Les Laudes sont une traduction de tropaires des offices de saint Denis, de saint Hiérothée, de saint Jacques et des saints martyrs Probos, Tarachos et Andronikos, tous fêtés en octobre. La composition de ce texte n’est sans doute pas d’origine : elle semble dépendre de la place dont disposait le compilateur dans le manuscrit Paris, BnF, lat. 2447. Le modèle grec, un manuscrit de Ménées d’octobre ramené par Guillaume le Mire, a dû disparaître. Les Laudes sont présentes dans le recueil VA2. Elles sont reprises intégralement dans le recueil du moine Yves. Le recueil VA3 ne donne qu’une version très abrégée des Laudes.

Le texte est édité d’après le manuscrit Paris, BnF, lat. 2447, avec indication des variantes des autres manuscrits cités des recueils VA2 et VA3 et du recueil du moine Yves. Le texte grec est une reproduction de l’édition romaine des Ménées grecques. Les mêmes normes que dans l’édition du Preconium ont été suivies pour signaler les divergences entre le modèle et sa traduction.

III
Edition des Hypotheses ad epistolas Pauli

Les Hypotheses ad epistolas Pauli sont une traduction par Guillaume le Mire de sept préfaces d’Euthalius aux épîtres pauliniennes et d’un texte inconnu sur la chronologie de la prédication de saint Paul. Le modèle de Guillaume est un manuscrit grec dont il subsiste une copie du xve  siècle, Paris, BnF, gr. 59. La traduction figure dans le manuscrit Cambridge, Trinity College, ms. 152, en tête du commentaire des épîtres pauliniennes d’Herbert de Bosham. Guillaume le Mire avait aussi traduit les préfaces aux épître apostoliques, mais elles ne furent pas reprises dans ce manuscrit.

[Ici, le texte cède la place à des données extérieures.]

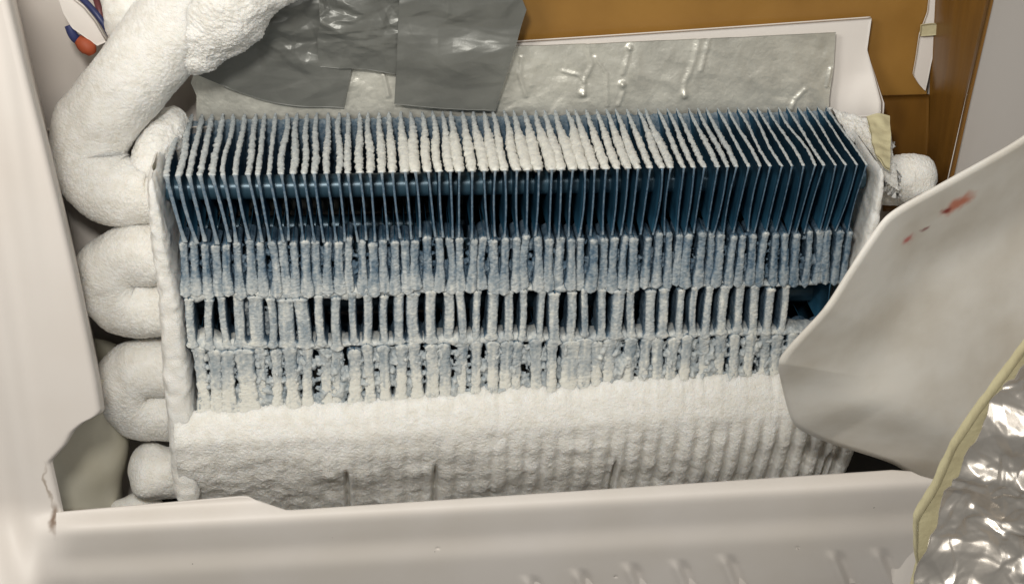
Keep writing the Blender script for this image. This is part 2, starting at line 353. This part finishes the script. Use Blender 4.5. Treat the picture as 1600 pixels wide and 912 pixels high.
# grey duct tape
def tape(label, lines, Y, seed, wr, n=170):
    G = ruled(lines, n, n, lambda x, y: Y+0*x)
    d = crumple(G[..., 0], G[..., 2], 34, .035, wr*1.4, seed, .75)+crumple(G[..., 0], G[..., 2], 60, .013, wr*.75, seed+1, .5)+wr*.55*noise(G, 22, seed+9)
    f = np.linspace(0, 1, n)[:, None]; d = d*(1-.75*sm(f, .45, .95))+.006*(1-f)**1.5
    G = G+np.array([0, -1, 0])*d[..., None]
    return tag(slab('duct_tape_strip', G, .0004, M['tape']), label, 'duct tape', 'grey duct tape strips')
YT = D+.001
tape('grey duct tape strip at the left, creased and touching the frosted pipe', [[(418, -50), (404, 10), (385, 55), (345, 85), (303, 115)], [(455, -50), (452, 40), (440, 100), (425, 160)], [(530, -50), (530, 40), (550, 105), (537, 169)]], YT-.002, 21, .0028)
tape('short wrinkled grey duct tape strip in the middle above the foil square', [[(497, -50), (500, 30), (496, 60), (498, 104)], [(560, -50), (558, 30), (560, 60), (562, 108)], [(634, -50), (630, 30), (628, 60), (625, 117)]], YT-.0045, 35, .0030)
tape('wide smooth grey duct tape strip at the right beside the brown panel', [[(626, -50), (622, 30), (619, 110), (616, 163)], [(710, -50), (708, 30), (700, 110), (697, 170)], [(796, -50), (822, 13), (798, 92), (774, 173)]], YT-.006, 47, .0016)

# ------------------------------------------------------------------ the coil
coil = thing('evaporator_coil', 'frosted blue-finned evaporator coil filling the middle of the freezer recess', 'evaporator coil')
def fin_plate(pts_yz, xf, name='fin', th=.00018):
    # pts_yz: (na, nb, 2) grid of y,z ; xf(y,z) -> x
    y = pts_yz[..., 0]; z = pts_yz[..., 1]; x = xf(y, z)
    G = np.stack([x, y, z], -1); nu, nv = G.shape[:2]; N = nu*nv
    A = G+np.array([th, 0, 0]); B = G-np.array([th, 0, 0]); a = np.arange(N).reshape(nu, nv); F = grid_faces(nu, nv, False)
    ring = np.concatenate([a[0, :-1], a[:-1, -1], a[-1, :0:-1], a[:0:-1, 0]]); nx = np.roll(ring, -1)
    return mesh(name, np.vstack([A.reshape(-1, 3), B.reshape(-1, 3)]), np.vstack([F, F[:, ::-1]+N, np.stack([ring, ring+N, nx+N, nx], -1)]), M['fin'], coil, True)
Z1 = -.0470; Z2 = -.0868; Z3 = -.1245; Z4 = -.186
N1 = 64; pitch = W/N1
xs1 = -W/2+(np.arange(N1)+.5)*pitch+rng.normal(0, .0006, N1)
xc = .012                                                 # centre the lower edges lean towards
ph = np.linspace(0, 2*math.pi, 12, endpoint=False)
for i, x0 in enumerate(xs1):
    lean = .036+.005*rng.normal(); bow = rng.normal(0, .0007); kink = rng.normal(0, .0011); zb = Z1+rng.normal(0, .0009)
    tb = rng.normal(0, .0006)
    def xf(y, z, x0=x0, lean=lean, bow=bow, kink=kink, tb=tb):
        t = np.clip(z/Z1, 0, 1.1); f = np.exp(-y/.08)
        return x0-(x0-xc)*lean*t*f+bow*np.sin(np.pi*t)*f+kink*t**3*f+tb*np.sin(y*60)
    ys = np.array([0., .006, .02, .045, .075, D]); zs = np.linspace(0, 1, 5)
    YY, TT = np.meshgrid(ys, zs, indexing='ij'); ZZ = TT*zb
    YY = YY+.0012*TT*(YY < .001)
    f = fin_plate(np.stack([YY, ZZ], -1), xf)
    # frost along the top and front edges
    nt_, nf_ = 60, 34
    yt = np.linspace(D, 0, nt_); pth = np.concatenate([np.stack([yt, np.zeros(nt_)], -1), np.stack([np.linspace(0, .0012, nf_), np.linspace(-.0006, zb, nf_)], -1)])
    nv = np.concatenate([np.tile([0, 1.], (nt_, 1)), np.tile([-1., 0], (nf_, 1))]); nv[nt_-2:nt_+1] = [(-.4, .9), (-.7, .7), (-.9, .4)]
    px = proj(np.array([x0, 0, 0]))[0]
    s = np.concatenate([yt/D, np.zeros(nf_)])
    mid = interp(px, [240, 420, 560, 660, 900, 985, 1060, 1180, 1370], [.0020, .0018, .0023, .0035, .0035, .0028, .0021, .0012, .0007])*(1+.12*rng.normal())
    backw = interp(px, [240, 420, 900, 1100, 1370], [.0023, .0018, .0015, .0012, .0010])
    prof = interp(s, [0, .04, .12, .45, .72, 1], [.45, .75, 1, 1, .25, 0]); w = backw*.85*(1-prof)+mid*prof
    front = interp(np.linspace(0, 1, nf_), [0, .1, .8, 1], [.0011, .0008, .0007, .0010])*interp(px, [240, 330, 440, 1000, 1370], [1.7, 1.45, 1., .75, .5])
    w[nt_:] = front
    w[:6] *= np.linspace(.5, 1, 6)
    c3 = np.stack([xf(pth[:, 0], pth[:, 1]), pth[:, 0], pth[:, 1]], -1)
    hgt = w*.75; rag = np.concatenate([np.full(nt_, 1.), np.full(nf_, .35)])
    n3 = np.stack([np.zeros(len(pth)), nv[:, 0], nv[:, 1]], -1)
    Gf = c3[None]+np.cos(ph)[:, None, None]*np.array([1., 0, 0])*w[None, :, None]+(np.sin(ph)[:, None]*hgt[None])[..., None]*n3[None]-.35*hgt[None, :, None]*n3[None]
    dn = (np.cos(ph)[:, None, None]*np.array([1., 0, 0])+np.sin(ph)[:, None, None]*n3[None])
    amp = np.clip(w*.38, .00008, .0009)*rag
    Gf = Gf+dn*(amp[None]*(.7*noise(Gf, 520, i % 5)+1.1*noise(Gf, 1300, 3)))[..., None]
    at = np.concatenate([interp(s[:nt_], [0, .5, 1], [interp(px, [240, 500, 650, 950, 1150], [.72, .78, 1., .98, .72]), interp(px, [240, 500, 650, 950, 1150], [.7, .72, .95, .92, .66]), .58]), np.full(nf_, interp(px, [300, 450, 900, 1050], [.36, .26, .24, .12]))])
    at[nt_:] += interp(np.linspace(0, 1, nf_), [0, .15, .85, 1], [.2, 0, 0, .25])
    grid('frost', Gf, M['frost'], f, wrap=True, attr=np.tile(at, (len(ph), 1)))

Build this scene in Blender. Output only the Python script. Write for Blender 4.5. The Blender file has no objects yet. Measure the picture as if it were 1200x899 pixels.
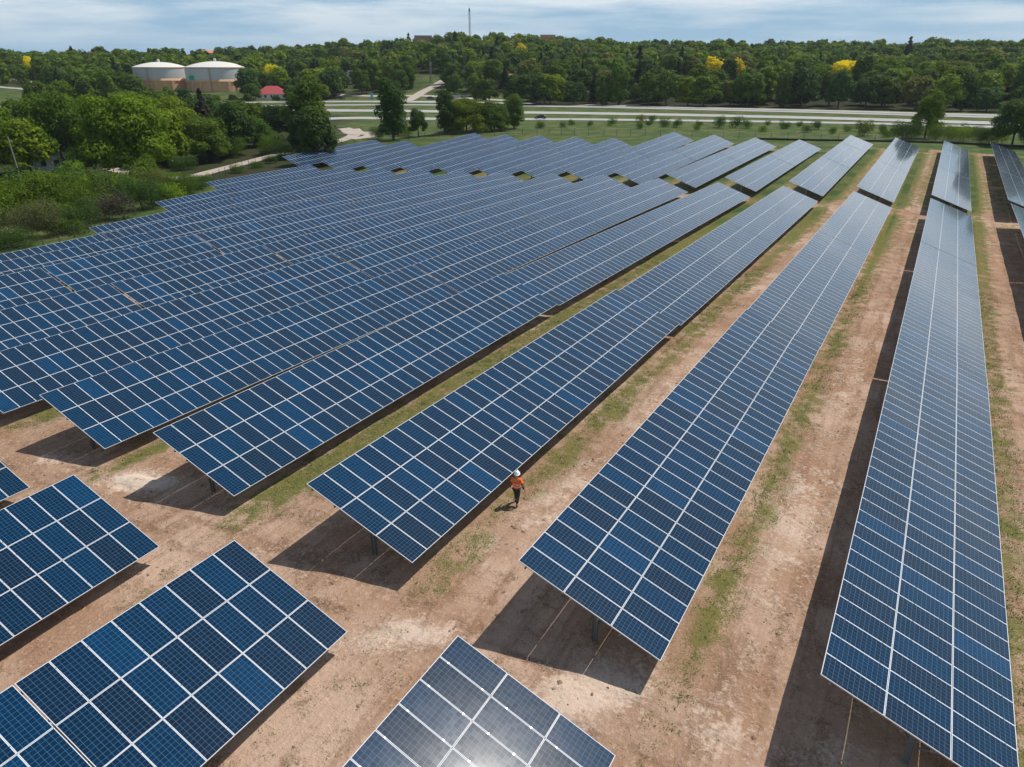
import bpy, bmesh, math, random
import numpy as np
from mathutils import Vector, Matrix

R = math.radians
sc = bpy.context.scene
col = sc.collection
random.seed(7)

# ------------------------------------------------------------------ camera, sky, sun, exposure
CAM_H, YAW, PITCH, FPX = 20.117, R(30.137), R(24.415), 827.41
cd = bpy.data.cameras.new('camera')
cd.sensor_width = 36.0
cd.lens = FPX / 1200 * 36.0
cd.clip_start, cd.clip_end = 0.5, 9000
cam = bpy.data.objects.new('camera', cd)
cam.location = (0, 0, CAM_H)
cam.rotation_euler = (math.pi / 2 - PITCH, 0, YAW)
col.objects.link(cam)
sc.camera = cam

SUN_EL, SUN_AZ = R(58.0), R(31.0)          # azimuth from +Y towards +X
world = bpy.data.worlds.new('World')
sc.world = world
world.use_nodes = True
wt = world.node_tree
wt.nodes.clear()


def nd(t, typ, **kw):
    n = t.nodes.new(typ)
    for k, v in kw.items():
        setattr(n, k, v)
    return n


def mathn(t, op, a, b=None, clamp=False):
    n = nd(t, 'ShaderNodeMath', operation=op, use_clamp=clamp)
    for i, v in enumerate((a, b)):
        if v is None:
            continue
        if isinstance(v, (int, float)):
            n.inputs[i].default_value = v
        else:
            t.links.new(v, n.inputs[i])
    return n.outputs[0]


def mixc(t, fac, a, b):
    n = nd(t, 'ShaderNodeMix', data_type='RGBA')
    for i, v in ((0, fac), (6, a), (7, b)):
        if isinstance(v, (int, float)):
            n.inputs[i].default_value = v
        elif isinstance(v, tuple):
            n.inputs[i].default_value = (*v, 1)
        else:
            t.links.new(v, n.inputs[i])
    return n.outputs[2]


def ramp(t, fac, stops):
    n = nd(t, 'ShaderNodeValToRGB')
    e = n.color_ramp.elements
    while len(e) < len(stops):
        e.new(0.5)
    for k, (p, c) in enumerate(stops):
        e[k].position = p
        e[k].color = (c, c, c, 1) if isinstance(c, (int, float)) else (*c, 1)
    t.links.new(fac, n.inputs[0])
    return n.outputs[0]


def noise(t, vec, scale, detail=4, rough=0.55):
    n = nd(t, 'ShaderNodeTexNoise')
    n.inputs['Scale'].default_value = scale
    n.inputs['Detail'].default_value = detail
    n.inputs['Roughness'].default_value = rough
    if vec is not None:
        t.links.new(vec, n.inputs['Vector'])
    return n.outputs[0]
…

L’édition du texte latin s’appuie sur l’unique manuscrit où il figure ; le texte grec est copié sur le manuscrit Paris, BnF, gr. 59, que nous corrigeons à l’occasion en recourant à l’édition de Hermann Freiherr von Soden et au texte latin. Les divergences, rares, entre le texte et la traduction sont signalées selon les normes utilisées pour les textes précédents.


Conclusion

Le renouveau des études grecques à Saint-Denis s’inscrit dans la continuité de l’œuvre de Suger. Il se caractérise par la recherche de manuscrits en Orient, un enseignement du grec à l’abbaye, des traductions, l’institution d’une liturgie grecque. L’abbaye renoua ainsi avec un premier intérêt pour le grec à l’époque carolingienne. Toutefois Saint-Denis ne fut guère qu’un pôle secondaire d’hellénisme en Occident au xiie siècle, dont l’aire d’influence couvrait le nord de la France et l’espace anglo-normand.


Annexes

Lexiques grec-latin et latin-grec du Preconium sancti Dionysii. ­ Les louanges en moyen français de saint Denis, traduites du latin, dans le manuscrit Paris, BnF, fr. 2092 (f. 102v-107v).

ICONOGRAPHIE

Vingt-deux reproductions, principalement des manuscrits Paris, BnF, gr. 319, gr. 375 et gr. 933.